■ PROMPT ■
Using the data below, return the stretch from the line that contains "Keep writing the" through the line that contains "boiler top', 'cable')", both included, exactly as it stands and nothing beyond it.

■ DATASET ENTRIES ■
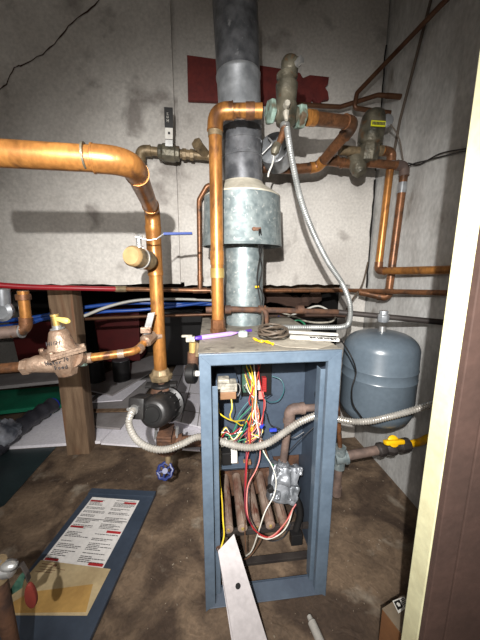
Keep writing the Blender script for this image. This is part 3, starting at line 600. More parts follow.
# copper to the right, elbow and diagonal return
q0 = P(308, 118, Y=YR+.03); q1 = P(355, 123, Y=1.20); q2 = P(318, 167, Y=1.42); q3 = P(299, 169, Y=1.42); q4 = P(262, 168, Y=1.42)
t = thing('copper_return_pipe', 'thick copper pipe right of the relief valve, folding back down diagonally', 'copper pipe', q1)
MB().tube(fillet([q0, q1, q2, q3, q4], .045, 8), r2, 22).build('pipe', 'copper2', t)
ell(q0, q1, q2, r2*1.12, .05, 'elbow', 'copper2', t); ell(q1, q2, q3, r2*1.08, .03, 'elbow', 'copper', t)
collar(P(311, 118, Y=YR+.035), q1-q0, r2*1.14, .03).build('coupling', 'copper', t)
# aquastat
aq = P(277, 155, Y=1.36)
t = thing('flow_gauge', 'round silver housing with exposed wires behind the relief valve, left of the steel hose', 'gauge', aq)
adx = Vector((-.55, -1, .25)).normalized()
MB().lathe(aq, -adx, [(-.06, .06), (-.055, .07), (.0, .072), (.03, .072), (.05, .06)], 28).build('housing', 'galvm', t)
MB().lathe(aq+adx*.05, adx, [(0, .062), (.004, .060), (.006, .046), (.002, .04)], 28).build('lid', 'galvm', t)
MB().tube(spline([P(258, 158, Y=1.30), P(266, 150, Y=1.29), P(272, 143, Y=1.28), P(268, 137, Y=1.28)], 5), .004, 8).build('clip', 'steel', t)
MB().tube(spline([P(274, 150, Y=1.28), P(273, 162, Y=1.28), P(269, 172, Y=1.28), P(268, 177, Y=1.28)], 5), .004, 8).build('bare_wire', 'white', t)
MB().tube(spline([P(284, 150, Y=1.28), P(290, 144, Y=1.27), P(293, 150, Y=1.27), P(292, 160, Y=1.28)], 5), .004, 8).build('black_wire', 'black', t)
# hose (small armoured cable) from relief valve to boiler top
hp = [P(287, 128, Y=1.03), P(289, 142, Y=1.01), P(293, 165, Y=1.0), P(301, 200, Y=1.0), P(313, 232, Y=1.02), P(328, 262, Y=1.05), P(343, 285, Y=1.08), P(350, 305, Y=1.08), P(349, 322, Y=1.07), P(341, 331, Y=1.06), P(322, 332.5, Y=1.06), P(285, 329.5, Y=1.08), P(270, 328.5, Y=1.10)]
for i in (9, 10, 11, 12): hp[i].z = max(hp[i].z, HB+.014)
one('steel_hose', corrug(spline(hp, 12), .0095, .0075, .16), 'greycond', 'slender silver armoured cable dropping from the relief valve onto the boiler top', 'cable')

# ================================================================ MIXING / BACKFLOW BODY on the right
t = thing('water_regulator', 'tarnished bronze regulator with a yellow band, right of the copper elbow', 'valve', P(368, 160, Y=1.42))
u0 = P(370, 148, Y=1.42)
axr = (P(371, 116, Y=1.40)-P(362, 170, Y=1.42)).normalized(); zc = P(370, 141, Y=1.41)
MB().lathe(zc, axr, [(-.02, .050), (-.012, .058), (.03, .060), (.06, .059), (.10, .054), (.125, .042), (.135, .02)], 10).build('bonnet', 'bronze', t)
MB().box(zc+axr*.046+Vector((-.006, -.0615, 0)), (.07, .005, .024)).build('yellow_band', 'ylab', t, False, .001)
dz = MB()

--

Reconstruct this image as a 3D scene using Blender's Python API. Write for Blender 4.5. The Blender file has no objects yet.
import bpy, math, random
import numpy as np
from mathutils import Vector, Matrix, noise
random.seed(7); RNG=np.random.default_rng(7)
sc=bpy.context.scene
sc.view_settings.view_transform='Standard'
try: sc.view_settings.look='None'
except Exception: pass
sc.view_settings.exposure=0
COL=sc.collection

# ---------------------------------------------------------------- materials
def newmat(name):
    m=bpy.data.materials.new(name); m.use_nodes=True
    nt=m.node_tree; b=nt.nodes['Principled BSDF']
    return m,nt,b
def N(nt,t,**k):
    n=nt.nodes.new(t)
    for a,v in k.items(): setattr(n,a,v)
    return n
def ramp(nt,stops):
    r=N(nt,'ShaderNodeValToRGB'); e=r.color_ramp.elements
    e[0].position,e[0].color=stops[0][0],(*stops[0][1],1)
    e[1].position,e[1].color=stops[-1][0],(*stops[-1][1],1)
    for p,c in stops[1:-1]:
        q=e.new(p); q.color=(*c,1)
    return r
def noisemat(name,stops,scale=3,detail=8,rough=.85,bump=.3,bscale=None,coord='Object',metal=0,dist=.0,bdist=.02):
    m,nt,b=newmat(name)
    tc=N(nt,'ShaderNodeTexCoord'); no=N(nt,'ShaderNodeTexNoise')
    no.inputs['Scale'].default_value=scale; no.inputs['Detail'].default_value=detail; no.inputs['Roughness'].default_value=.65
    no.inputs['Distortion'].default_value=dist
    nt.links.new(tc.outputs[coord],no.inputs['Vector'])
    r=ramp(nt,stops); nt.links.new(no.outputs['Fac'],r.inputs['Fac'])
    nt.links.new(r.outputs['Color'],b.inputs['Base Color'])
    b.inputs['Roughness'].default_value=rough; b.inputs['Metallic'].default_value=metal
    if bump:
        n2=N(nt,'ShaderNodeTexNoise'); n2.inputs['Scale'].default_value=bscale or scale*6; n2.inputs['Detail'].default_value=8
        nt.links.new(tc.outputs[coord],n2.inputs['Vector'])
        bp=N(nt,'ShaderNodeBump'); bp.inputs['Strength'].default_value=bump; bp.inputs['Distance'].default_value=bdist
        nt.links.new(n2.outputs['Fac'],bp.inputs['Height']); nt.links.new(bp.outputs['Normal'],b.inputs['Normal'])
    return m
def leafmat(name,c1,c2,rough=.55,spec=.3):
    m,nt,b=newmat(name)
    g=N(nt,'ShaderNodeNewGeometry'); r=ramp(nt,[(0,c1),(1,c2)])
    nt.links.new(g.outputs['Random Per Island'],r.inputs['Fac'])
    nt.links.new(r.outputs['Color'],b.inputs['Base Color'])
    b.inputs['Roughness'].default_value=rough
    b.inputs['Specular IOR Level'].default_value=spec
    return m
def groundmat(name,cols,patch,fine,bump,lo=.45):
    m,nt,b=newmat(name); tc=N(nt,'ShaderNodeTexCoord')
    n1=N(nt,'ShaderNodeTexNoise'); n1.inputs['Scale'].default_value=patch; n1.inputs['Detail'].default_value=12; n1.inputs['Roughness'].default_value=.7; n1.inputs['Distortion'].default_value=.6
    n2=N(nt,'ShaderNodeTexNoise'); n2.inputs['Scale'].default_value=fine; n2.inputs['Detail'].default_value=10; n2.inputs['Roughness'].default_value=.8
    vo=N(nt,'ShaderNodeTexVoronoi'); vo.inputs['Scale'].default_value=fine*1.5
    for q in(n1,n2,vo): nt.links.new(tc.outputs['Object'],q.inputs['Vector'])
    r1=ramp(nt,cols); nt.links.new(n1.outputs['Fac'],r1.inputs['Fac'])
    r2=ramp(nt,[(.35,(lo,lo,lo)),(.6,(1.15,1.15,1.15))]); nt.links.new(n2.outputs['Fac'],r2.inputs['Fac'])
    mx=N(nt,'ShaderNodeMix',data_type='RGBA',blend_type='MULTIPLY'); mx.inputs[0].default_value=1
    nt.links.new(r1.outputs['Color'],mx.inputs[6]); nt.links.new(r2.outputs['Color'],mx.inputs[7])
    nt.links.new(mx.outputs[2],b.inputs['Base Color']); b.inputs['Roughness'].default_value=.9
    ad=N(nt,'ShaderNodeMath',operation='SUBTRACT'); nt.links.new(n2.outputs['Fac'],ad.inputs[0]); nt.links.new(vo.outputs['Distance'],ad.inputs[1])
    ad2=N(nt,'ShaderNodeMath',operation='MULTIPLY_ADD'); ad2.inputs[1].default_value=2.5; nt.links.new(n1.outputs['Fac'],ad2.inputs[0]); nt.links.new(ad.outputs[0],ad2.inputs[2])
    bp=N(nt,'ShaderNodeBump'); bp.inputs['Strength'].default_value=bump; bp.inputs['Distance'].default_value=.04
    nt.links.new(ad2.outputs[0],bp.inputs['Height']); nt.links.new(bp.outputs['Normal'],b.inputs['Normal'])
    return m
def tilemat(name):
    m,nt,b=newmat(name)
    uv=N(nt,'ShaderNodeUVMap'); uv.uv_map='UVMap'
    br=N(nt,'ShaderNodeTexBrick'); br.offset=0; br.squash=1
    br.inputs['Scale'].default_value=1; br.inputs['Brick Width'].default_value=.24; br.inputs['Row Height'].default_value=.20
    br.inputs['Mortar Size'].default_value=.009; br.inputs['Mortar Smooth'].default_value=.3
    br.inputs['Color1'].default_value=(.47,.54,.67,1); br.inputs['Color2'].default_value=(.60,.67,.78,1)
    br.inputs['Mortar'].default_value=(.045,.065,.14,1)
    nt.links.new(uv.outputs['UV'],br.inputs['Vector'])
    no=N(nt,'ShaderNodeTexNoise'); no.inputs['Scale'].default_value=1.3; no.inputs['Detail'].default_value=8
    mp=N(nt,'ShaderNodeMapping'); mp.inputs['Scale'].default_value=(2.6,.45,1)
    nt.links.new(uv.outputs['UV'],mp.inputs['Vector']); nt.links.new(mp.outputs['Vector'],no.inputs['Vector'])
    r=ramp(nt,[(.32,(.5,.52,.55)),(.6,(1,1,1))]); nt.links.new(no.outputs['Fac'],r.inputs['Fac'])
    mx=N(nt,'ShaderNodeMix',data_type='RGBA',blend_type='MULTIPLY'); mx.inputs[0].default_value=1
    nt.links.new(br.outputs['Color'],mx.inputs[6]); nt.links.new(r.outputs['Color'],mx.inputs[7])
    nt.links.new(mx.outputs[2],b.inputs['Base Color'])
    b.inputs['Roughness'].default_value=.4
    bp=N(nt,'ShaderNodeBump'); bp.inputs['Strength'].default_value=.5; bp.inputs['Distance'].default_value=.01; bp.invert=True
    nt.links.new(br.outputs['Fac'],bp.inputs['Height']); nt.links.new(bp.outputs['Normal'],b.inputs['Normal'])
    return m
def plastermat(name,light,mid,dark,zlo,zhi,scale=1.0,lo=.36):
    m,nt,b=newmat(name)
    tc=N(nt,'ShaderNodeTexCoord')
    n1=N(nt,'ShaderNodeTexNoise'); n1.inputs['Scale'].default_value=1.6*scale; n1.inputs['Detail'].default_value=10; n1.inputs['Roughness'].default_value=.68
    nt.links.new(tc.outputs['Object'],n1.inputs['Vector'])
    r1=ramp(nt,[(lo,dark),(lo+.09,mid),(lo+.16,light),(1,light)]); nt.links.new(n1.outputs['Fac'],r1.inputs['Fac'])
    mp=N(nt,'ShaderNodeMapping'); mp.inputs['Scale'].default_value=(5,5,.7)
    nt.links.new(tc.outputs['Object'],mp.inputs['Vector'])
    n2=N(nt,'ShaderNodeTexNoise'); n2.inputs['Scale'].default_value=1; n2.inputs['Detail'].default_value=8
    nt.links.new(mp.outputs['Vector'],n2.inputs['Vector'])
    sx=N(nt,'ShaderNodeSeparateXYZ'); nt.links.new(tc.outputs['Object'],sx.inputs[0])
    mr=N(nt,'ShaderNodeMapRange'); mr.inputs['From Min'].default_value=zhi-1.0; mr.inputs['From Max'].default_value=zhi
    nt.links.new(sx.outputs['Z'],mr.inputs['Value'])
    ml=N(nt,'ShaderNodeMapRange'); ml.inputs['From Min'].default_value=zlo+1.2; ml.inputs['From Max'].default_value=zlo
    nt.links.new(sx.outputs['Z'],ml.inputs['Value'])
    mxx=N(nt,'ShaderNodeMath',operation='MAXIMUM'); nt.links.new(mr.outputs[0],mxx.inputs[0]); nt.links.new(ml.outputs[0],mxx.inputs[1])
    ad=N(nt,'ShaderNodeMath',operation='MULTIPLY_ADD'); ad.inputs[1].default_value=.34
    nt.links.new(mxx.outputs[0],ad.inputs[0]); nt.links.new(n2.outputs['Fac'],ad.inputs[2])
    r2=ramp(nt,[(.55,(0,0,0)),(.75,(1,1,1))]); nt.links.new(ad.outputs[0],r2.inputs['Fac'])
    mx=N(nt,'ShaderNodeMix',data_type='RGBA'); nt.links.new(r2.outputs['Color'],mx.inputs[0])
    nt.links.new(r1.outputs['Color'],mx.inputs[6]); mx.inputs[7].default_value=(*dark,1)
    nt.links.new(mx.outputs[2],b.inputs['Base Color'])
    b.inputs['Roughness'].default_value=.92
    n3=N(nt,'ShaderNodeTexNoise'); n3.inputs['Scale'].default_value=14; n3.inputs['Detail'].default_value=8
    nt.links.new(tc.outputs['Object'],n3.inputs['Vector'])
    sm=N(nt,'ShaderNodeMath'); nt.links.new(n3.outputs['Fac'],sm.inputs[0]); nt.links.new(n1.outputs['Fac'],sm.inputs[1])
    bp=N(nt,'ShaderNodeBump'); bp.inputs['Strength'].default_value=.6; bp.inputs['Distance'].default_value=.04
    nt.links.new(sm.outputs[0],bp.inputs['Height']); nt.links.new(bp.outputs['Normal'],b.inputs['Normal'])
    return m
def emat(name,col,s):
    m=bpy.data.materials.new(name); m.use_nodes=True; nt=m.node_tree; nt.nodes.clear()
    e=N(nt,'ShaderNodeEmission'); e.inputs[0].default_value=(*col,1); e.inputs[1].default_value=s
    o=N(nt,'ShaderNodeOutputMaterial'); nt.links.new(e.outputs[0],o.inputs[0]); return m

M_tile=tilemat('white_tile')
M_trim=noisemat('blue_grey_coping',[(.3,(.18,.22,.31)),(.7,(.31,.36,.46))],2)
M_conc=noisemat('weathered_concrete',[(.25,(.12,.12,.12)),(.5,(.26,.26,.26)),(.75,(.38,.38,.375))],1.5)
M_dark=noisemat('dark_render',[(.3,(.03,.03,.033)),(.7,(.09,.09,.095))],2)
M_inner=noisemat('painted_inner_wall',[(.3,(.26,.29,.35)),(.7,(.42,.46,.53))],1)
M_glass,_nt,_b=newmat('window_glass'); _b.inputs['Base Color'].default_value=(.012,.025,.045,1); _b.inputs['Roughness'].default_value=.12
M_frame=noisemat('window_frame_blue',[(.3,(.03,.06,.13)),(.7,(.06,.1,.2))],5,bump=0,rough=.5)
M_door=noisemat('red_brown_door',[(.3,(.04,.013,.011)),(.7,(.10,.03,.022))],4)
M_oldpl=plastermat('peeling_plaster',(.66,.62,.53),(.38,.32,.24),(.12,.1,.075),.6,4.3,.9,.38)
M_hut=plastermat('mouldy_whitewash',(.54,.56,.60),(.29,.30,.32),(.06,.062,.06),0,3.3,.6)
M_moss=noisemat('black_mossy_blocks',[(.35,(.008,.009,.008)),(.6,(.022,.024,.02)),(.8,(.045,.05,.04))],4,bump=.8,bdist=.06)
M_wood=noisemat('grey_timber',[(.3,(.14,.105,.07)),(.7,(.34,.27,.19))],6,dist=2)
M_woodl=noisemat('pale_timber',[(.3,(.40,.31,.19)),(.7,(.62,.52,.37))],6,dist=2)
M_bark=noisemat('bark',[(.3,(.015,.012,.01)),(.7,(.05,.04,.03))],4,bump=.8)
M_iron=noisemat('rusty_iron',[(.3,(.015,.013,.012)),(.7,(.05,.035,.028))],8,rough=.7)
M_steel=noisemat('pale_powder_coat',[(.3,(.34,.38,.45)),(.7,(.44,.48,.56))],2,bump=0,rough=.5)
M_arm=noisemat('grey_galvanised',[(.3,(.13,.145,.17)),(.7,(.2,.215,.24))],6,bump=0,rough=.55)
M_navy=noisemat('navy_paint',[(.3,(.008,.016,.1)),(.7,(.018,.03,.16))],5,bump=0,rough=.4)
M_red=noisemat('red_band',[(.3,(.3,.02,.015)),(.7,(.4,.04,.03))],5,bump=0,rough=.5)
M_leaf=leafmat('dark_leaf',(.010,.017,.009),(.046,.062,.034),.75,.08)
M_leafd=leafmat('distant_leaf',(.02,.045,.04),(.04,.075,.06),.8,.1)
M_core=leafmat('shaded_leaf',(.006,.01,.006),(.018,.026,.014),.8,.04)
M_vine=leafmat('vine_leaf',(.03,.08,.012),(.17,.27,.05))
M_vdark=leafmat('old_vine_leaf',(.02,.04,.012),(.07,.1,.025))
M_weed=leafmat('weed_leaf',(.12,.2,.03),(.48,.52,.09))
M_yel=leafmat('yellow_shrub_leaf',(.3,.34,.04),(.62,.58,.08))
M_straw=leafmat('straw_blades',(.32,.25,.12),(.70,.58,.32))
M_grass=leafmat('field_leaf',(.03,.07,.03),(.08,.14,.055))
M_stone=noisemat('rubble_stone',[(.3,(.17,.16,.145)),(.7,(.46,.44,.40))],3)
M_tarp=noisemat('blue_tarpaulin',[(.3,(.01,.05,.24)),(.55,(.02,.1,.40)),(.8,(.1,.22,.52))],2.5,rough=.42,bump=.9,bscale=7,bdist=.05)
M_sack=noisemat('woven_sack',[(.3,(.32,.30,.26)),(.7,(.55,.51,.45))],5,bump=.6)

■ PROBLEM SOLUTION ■
Keep writing the Blender script for this image. This is part 3, starting at line 600. More parts follow.
# copper to the right, elbow and diagonal return
q0 = P(308, 118, Y=YR+.03); q1 = P(355, 123, Y=1.20); q2 = P(318, 167, Y=1.42); q3 = P(299, 169, Y=1.42); q4 = P(262, 168, Y=1.42)
t = thing('copper_return_pipe', 'thick copper pipe right of the relief valve, folding back down diagonally', 'copper pipe', q1)
MB().tube(fillet([q0, q1, q2, q3, q4], .045, 8), r2, 22).build('pipe', 'copper2', t)
ell(q0, q1, q2, r2*1.12, .05, 'elbow', 'copper2', t); ell(q1, q2, q3, r2*1.08, .03, 'elbow', 'copper', t)
collar(P(311, 118, Y=YR+.035), q1-q0, r2*1.14, .03).build('coupling', 'copper', t)
# aquastat
aq = P(277, 155, Y=1.36)
t = thing('flow_gauge', 'round silver housing with exposed wires behind the relief valve, left of the steel hose', 'gauge', aq)
adx = Vector((-.55, -1, .25)).normalized()
MB().lathe(aq, -adx, [(-.06, .06), (-.055, .07), (.0, .072), (.03, .072), (.05, .06)], 28).build('housing', 'galvm', t)
MB().lathe(aq+adx*.05, adx, [(0, .062), (.004, .060), (.006, .046), (.002, .04)], 28).build('lid', 'galvm', t)
MB().tube(spline([P(258, 158, Y=1.30), P(266, 150, Y=1.29), P(272, 143, Y=1.28), P(268, 137, Y=1.28)], 5), .004, 8).build('clip', 'steel', t)
MB().tube(spline([P(274, 150, Y=1.28), P(273, 162, Y=1.28), P(269, 172, Y=1.28), P(268, 177, Y=1.28)], 5), .004, 8).build('bare_wire', 'white', t)
MB().tube(spline([P(284, 150, Y=1.28), P(290, 144, Y=1.27), P(293, 150, Y=1.27), P(292, 160, Y=1.28)], 5), .004, 8).build('black_wire', 'black', t)
# hose (small armoured cable) from relief valve to boiler top
hp = [P(287, 128, Y=1.03), P(289, 142, Y=1.01), P(293, 165, Y=1.0), P(301, 200, Y=1.0), P(313, 232, Y=1.02), P(328, 262, Y=1.05), P(343, 285, Y=1.08), P(350, 305, Y=1.08), P(349, 322, Y=1.07), P(341, 331, Y=1.06), P(322, 332.5, Y=1.06), P(285, 329.5, Y=1.08), P(270, 328.5, Y=1.10)]
for i in (9, 10, 11, 12): hp[i].z = max(hp[i].z, HB+.014)
one('steel_hose', corrug(spline(hp, 12), .0095, .0075, .16), 'greycond', 'slender silver armoured cable dropping from the relief valve onto the boiler top', 'cable')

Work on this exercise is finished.